Depuis 200 ans, historiens et stratèges se penchent sur la bataille de Waterloo pour analyser les raisons de cette défaite. Il y a les pro Napoléon comme Adolphe Thiers et Henry Houssaye qui exonèrent l'Empereur de toute faute en rendant responsables ses grands subordonnés. Il y a les anti Napoléon tel Bernard Coppens, dont la virulence nuit quelque peu à la crédibilité et il y a enfin ceux qui font preuve d'objectivité dans leur jugement comme Jean Tulard, Alessandro Barbero et Thierry Lenz.. Il est donc hasardeux de définir une vérité méritant d'être inscrite dans le marbre de l'Arc de Triomphe ou dans le bronze de la Colonne Vendôme. Une certitude cependant, Napoléon est responsable de la défaite de Waterloo comme il est responsable des victoires d'Austerlitz, Iena ou Friedland. Car si la victoire apporte au chef mérite et gloire, la défaite lui apporte démérite et opprobre. C'est l'essence même de l'exercice du commandement.
Pourtant, Napoléon avait conçu une manœuvre stratégique brillante : séparer ses adversaires et les battre successivement, mais ce faisant il prenait des risques car pour réussir, cette manœuvre devait être menée à la perfection par les exécutants, le moindre accroc pouvant avoir des conséquences dramatiques.
De même, aucune flanc garde ne sera déployée en direction de Wavres. Les généraux Bülow et Ziethen seront surpris d'arriver sur le champ de bataille sans avoir rencontré le moindre soldat français , c'est seulement vers midi, une fois les Prussiens repérés à la Chapelle Saint Lambert, que Napoléon prendra ce danger en compte.
On a pu reprocher à Napoléon de ne pas avoir manœuvré pour déstabiliser l'armée anglaise, mais il est vrai que la configuration du terrain choisi par Wellington ne se prêtait pas à de larges mouvements de débordement.
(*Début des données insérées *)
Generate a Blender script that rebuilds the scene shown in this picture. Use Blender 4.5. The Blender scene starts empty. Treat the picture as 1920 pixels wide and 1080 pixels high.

La seule véritable manœuvre de Napoléon fut l'attaque de d'Erlon sur l'aile droite, mais comme elle connut une conclusion inattendue et peu glorieuse, la bataille se transforma en une série de chocs frontaux dont les défenseurs allaient sortir vainqueurs. Devant l'obstination de Napoléon a passer par le centre, le duc qui était un passionné de boxe, laissa échapper ce commentaire peu flatteur : « Au diable, après tout ce n'est qu'un cogneur », dit-il, presque un peu déçu que son adversaire ne se montre pas à la hauteur de sa réputation. D'ailleurs quelques temps après, comme on lui demandait son avis sur la bataille, il répondit très brièvement : « Il m'a attaqué de manière classique et je l'ai battu de manière classique ».
Conclusion.
Pour conclure, je voudrais dire quelques mots sur les conséquences de cette défaite. Waterloo est l'exemple même de la bataille décisive car non seulement elle met fin à une guerre mais elle met fin également à une période historique, la Révolution française et l'Empire. Après une parenthèse de 26 années, la Monarchie reprend ses droits,
L'Autriche et la Russie n'étaient pas à Waterloo et la gloire d'avoir vaincu Napoléon et d'avoir ramené la « grande nation » au rang d'une puissance moyenne leur échappe. Mais les Prussiens étaient là, ils ont participé à la victoire et sans doute sauvé l'Armée anglaise. Ce sont Wellington et Blücher qui se donnent l'accolade des vainqueurs devant la « Belle Alliance », mais cette accolade est, à plus ou moins long terme, un marché de dupes pour l'Angleterre, elle a bien déboulonné la France de son piédestal en Europe continentale, mais ce faisant elle a ouvert la porte à la Prusse, petite puissance qui peu à peu va avaler les autres états allemands et contester la domination anglaise. Mais comme l'a dit un célèbre auteur anglais « ceci est une autre histoire ».